Jalan Petalin bölgesi
Daha yerel, bizim pazarları andıran etnik bir bölge. Kocaman sokaklar dolusu büyük bir pazar alanı. Fiyatlar çok uygun. Buradan bir sürü etnik hediyelik bulabilirsiniz. Pazarlık etmeyi unutmayın tabii. 🙂
Mascid Jamek
Gezilmesi görülmesi gereken güzel ve tarihi bir camii. Nehrin kıyısında ve ilgi çekici bir mimarisi olan büyük bir alana yayılmış bir yapı. Müslüman Malaylar tarafından halen kullanılmakta.
Menara Tower

Adından da anlaşılacağı üzere bir minare. “Kuala Lumpur Tower” olarak da anılıyor. Sanırım telekomünikasyon kulesi olarak kurulmuş ama aynı zamanda tepesindeki gözlem katına da çıkılabiliyormuş da. Bizim zamanımız dar olduğundan maalesef çıkamadık.
Batu Mağarası
Hintliler için kutsal bir mekan olan mağara, bence Kuala Lumpur’da görebileceğiniz en enteresan yer. Şehir içi trenle ulaşabilirsiniz. Dağın tepesindeki mağaraya uzun merdivenleri tırmanarak çıkıyorsunuz.

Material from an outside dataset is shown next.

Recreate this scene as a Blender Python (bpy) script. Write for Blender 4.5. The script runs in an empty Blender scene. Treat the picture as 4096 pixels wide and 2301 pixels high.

Bu sırada maymunlar da size eşlik ediyor. Elinizde yiyecek, kamera gibi şeylere çok dikkat edin, onları kapıp uzaklara kaybolmaları an meselesi oluyor. Önümüzde bir turistin başına geldi. Çok da itiraz ederseniz ısırıp saldırabilirler. Her şeyi çantanızda tutun ve maymunlara fazla bulaşmayın, derim. 🙂 Mağara girişine ulaştığınızda önce aşağıya bakıp muhteşem manzaradan etkileniyorsunuz. İçine girdiğinizdeyse tapınağa dönüştürülmüş mekan sizi görsel olarak çarpıyor. Mağara Hintliler tarafından rengarenk heykeller ve süslemelerle donatılmış; her biri itina ve özenle yapılmış, sanat eserleri gibi. Ayrıca mağaranın içi yarasa dolu. Burası gerçekten çok farklı, ilgi çekici bir mekan. O kadar yüksekte bir mağaranın içine nasıl böyle bir tapınak yapılabiliyor, o koca heykeller nasıl taşınabiliyor hayrete düşüyor insan. Mutlaka görülmesi gereken belki de ilk sıradaki yer diyebilirim.
Petronas Tower
Gerçekten çok görkemli, çok etkileyici bir Cesar Pelli yapıtı. İki dev gökdeleni birbirine bağlayan geçide her gün limitli sayıda ziyaretçi kabul ediliyor, bunun için internetten günler öncesinden rezervasyon yaptırıp ve girerken de bilet almanız gerekiyor. Geçidin altındaki bölgeler ise alışveriş merkezi olduğundan rahatça girip binanın bu bölgelerini gezebilirsiniz. Petronas Tower yakın zamana kadar dünyanın en yüksek kuleleriydi ama artık bu rekor rekabete dayanamadı ve unvanını Dubai’deki Burj Khalife’ye kaptırdı. 🙂
Kuala Lumpur bizim için Singapur’dan sonra, daha etnik bir Uzak Doğu şehri olarak hoşumuza gitmişti. Bu bölgeleri görmek isteyen arkadaşlara 2 yeri beraber görebilecek şekilde bir tur düzenlemelerini tavsiye ederim. On gün gibi bir zamanda her 2 şehri de doya doya gezebiliyorsunuz.